Atualmente, quem lidera a disputa para o governo do estado é o senador Romário (Podemos). A segunda posição é de Eduardo Paes (DEM), ex-prefeito da capital e que, por muito tempo, ingressou a cúpula do PMDB e foi aliado de primeira hora de Pezão e Cabral. Outros nomes que estão na corrida são o deputado federal Indio da Costa (PSD), o vereador Tarcísio e o ex-governador Anthony Garotinho (PRP).

O deputado federal Miro Teixeira (Rede) figurava entre os pré-candidatos até poucos dias, mas retirou seu nome da disputa. “Eu e a executiva nacional do partido vimos que com oito segundos [de tempo de televisão] minha candidatura não seria competitiva. Então achamos melhor eu me candidatar novamente a deputado federal, até para ajudar o partido a superar a cláusula de barreira”, disse. O partido de Miro e da ex-senadora Marina Silva contém, atualmente, apenas dois deputados federais, condição que tende a dificultar a corrida de Marina ao Planalto.

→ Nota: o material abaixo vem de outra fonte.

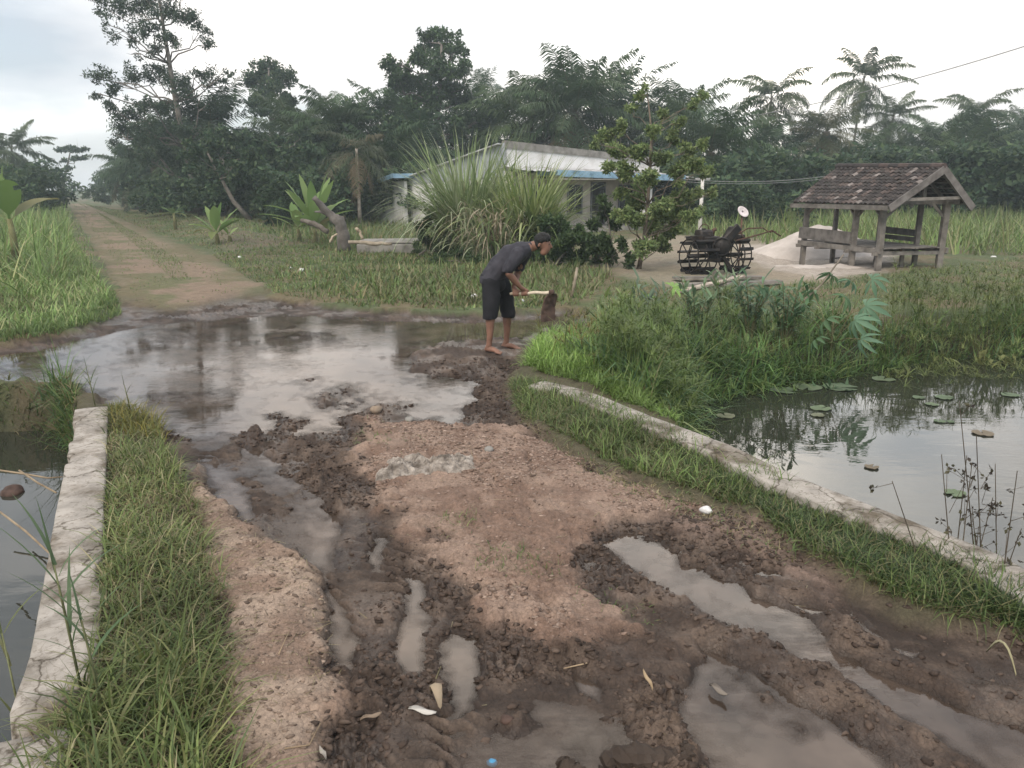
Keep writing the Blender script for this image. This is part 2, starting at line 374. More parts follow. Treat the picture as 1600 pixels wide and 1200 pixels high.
    zp = -.105+(mid-.5)*.04+(fine-.5)*.03+(clod2-.5)*.03
    zp0 = -.075+(mid-.5)*.06+(clod-.5)*.05+(fine-.5)*.03
    z = z*(1-pud)+zp*pud
    z = z*(1-sh*.8)+zp0*sh*.8
    lum = np.zeros(n)
    for cx, cy, ex, ey, h in LUMPW:
        k = (np.abs(P[:, 0]-cx) < ex*2.2) & (np.abs(P[:, 1]-cy) < ey*2.2)
        if k.any():
            q = ((Q[k, 0]-cx)/ex)**2+((Q[k, 1]-cy)/ey)**2
            lum[k] = np.maximum(lum[k], h*.45*np.exp(-q*.9)*(.35+.5*clod[k]+.9*clod2[k])*(.3+.5*fine[k]+.5*clod3[k]))
    lum = .075*np.tanh(lum/.075); z = z+lum
    for l, w, h in RIDGES:
        b = sdl(Q, l) if n < 3e6 else 0
        z = z+h*.5*np.exp(-(b/w)**2)*(.1+.5*clod+.5*clod2+.4*clod3)*(.4+1.1*fine)
    for l in RUTS:                                    # bars pressed by tractor tyres
        dl = sdl(P, l); ph_ = (P[:, 0]*.45+P[:, 1])*2*np.pi/.085+np.abs(dl)*40
        z = z+.013*np.sin(ph_)*(1-sst(.06, .12, dl))*rm*(1-pud)*(1-sh)*sst(.4, .55, fbm(x*2.1, y*2.1, 461, 2))
    # pond and ditch
    pd = S_(POND, P); dd = S_(DITCH, P)
    pm = 1-sst(-.22, .06, pd)*(1-.35*sst(.4,.06,pd)*(x>RPAR[0][0])*(sdl(P,RPAR_X)>.4)); dm = 1-sst(-.2, .05, dd)
    z = z*(1-pm)+(-1.1)*pm; z = z*(1-dm)+(-1.1)*dm
    # bank of the pond falls gently
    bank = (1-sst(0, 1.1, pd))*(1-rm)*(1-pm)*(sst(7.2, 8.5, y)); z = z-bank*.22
    # raised left verge and slight fall near the pavilion
    lv = sst(-3.5, -7, x+.22*(y-9))*sst(7.5, 11, y)*(1-sst(40, 70, y)); z = z+lv*.35*sst(.4, 3.5, road)*sst(9.5, 14, y)
    pv = np.exp(-(((x-7.9)/1.2)**2+((y-21.2)/1.3)**2)); z = z-pv*.30
    return dict(z=z, road=road, rm=rm, red=red, tan=tan, marg=marg, track=track, dry=dry, mud=mudm, pud=pud, sh=sh, lum=lum, pm=pm, dm=dm, bank=bank,
                mid=mid, fine=fine, clod=clod, r=r, P=P, Q=Q)
def height(x, y): return fields(np.atleast_1d(x), np.atleast_1d(y))['z']
def zat(x, y): return float(height([x], [y])[0])
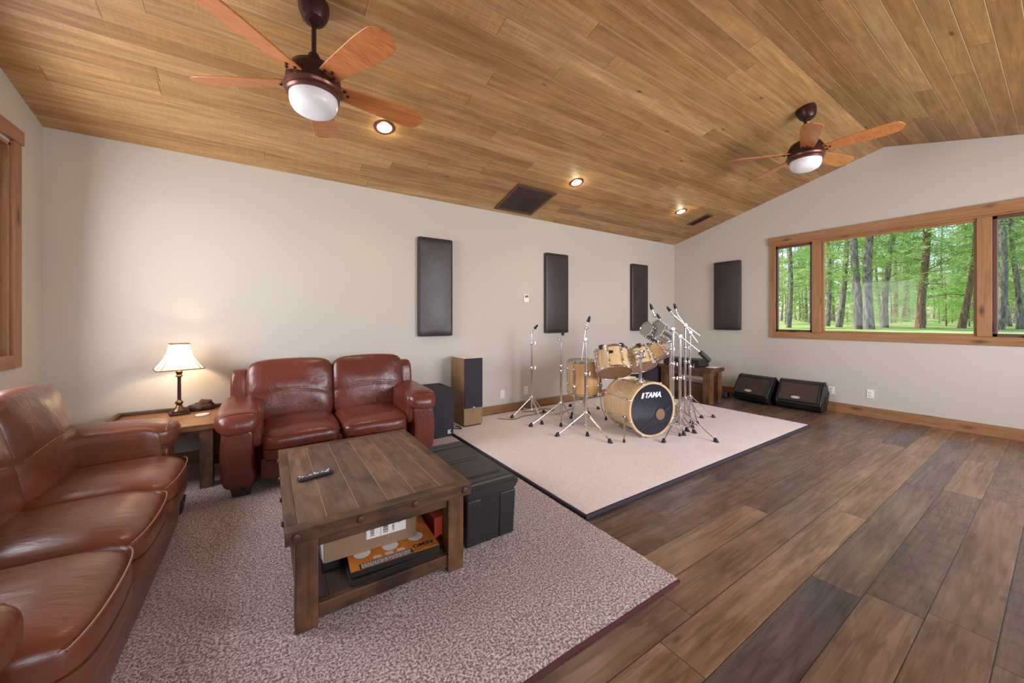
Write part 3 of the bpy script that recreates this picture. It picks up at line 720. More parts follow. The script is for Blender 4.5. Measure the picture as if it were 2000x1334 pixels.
for a in lx:
    for b in ly: MB().box(a, a+.083, b, b+.083, .02, .392).build('leg', M['rust_z'], ct, world=True, smooth=False, bevel=.004)
part('apron', 'rust_x', (lx[0]+.083, lx[1], ly[0]+.01, ly[0]+.04, .345, .392), (lx[0]+.083, lx[1], ly[1]+.043, ly[1]+.073, .345, .392))
part('apron', 'rust_y', (lx[0]+.01, lx[0]+.04, ly[0]+.083, ly[1], .345, .392), (lx[1]+.043, lx[1]+.073, ly[0]+.083, ly[1], .345, .392))
part('stretcher', 'rust_x', (lx[0]+.083, lx[1], ly[0]+.012, ly[0]+.045, .045, .105), (lx[0]+.083, lx[1], ly[1]+.038, ly[1]+.07, .045, .105))
part('stretcher', 'rust_y', (lx[0]+.012, lx[0]+.045, ly[0]+.083, ly[1], .045, .105), (lx[1]+.038, lx[1]+.07, ly[0]+.083, ly[1], .045, .105))
MB().box(lx[0]+.045, lx[1]+.038, ly[0]+.045, ly[1]+.038, .07, .092).build('shelf', planks('shelf_boards', [(62, 48, 44), (74, 56, 48), (56, 46, 46)], .12, 4, 'y', .4, (1.6, 18), .002, (.01, .008, .006, 1), gstr=.7), ct, world=True, smooth=False)
iron = plain('iron_stud', (92, 62, 48), .5, .4, bump=.5, bscale=120)
def stud(p_, n_): MB().lathe([(.0, .009), (.008, .0085), (.014, .006), (.017, 0), (.017, -.002)], 16, frame(p_, n_)).build('stud', iron, ct, world=True)
for x in (-6.525, -6.285, -6.045, -5.79): stud((x, ty0, .421), (0, -1, 0)); stud((x, ty1, .421), (0, 1, 0))
for y in (-2.40, -2.15, -1.9, -1.6): stud((tx0, y, .421), (-1, 0, 0)); stud((tx1, y, .421), (1, 0, 0))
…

O prefeito Crivella, por conta da legislação, não poderá disputar as eleições de 2018. Mas seu filho, Marcelo Crivella Filho, se apresenta como pré-candidato a deputado federal. A controvérsia que envolveu o prefeito poderia prejudicar os planos do filho? Para o deputado federal Luiz Paulo Corrêa da Rocha (PSDB), não. “Sob o ponto de vista dos adeptos da igreja, não impacta. Porque a característica de quem mistura religião com política não é prestar conta, ou fazer crescer seu conceito perante a sociedade. É ampliar o poder das igrejas, e foi isso que ele quis fazer”, disse.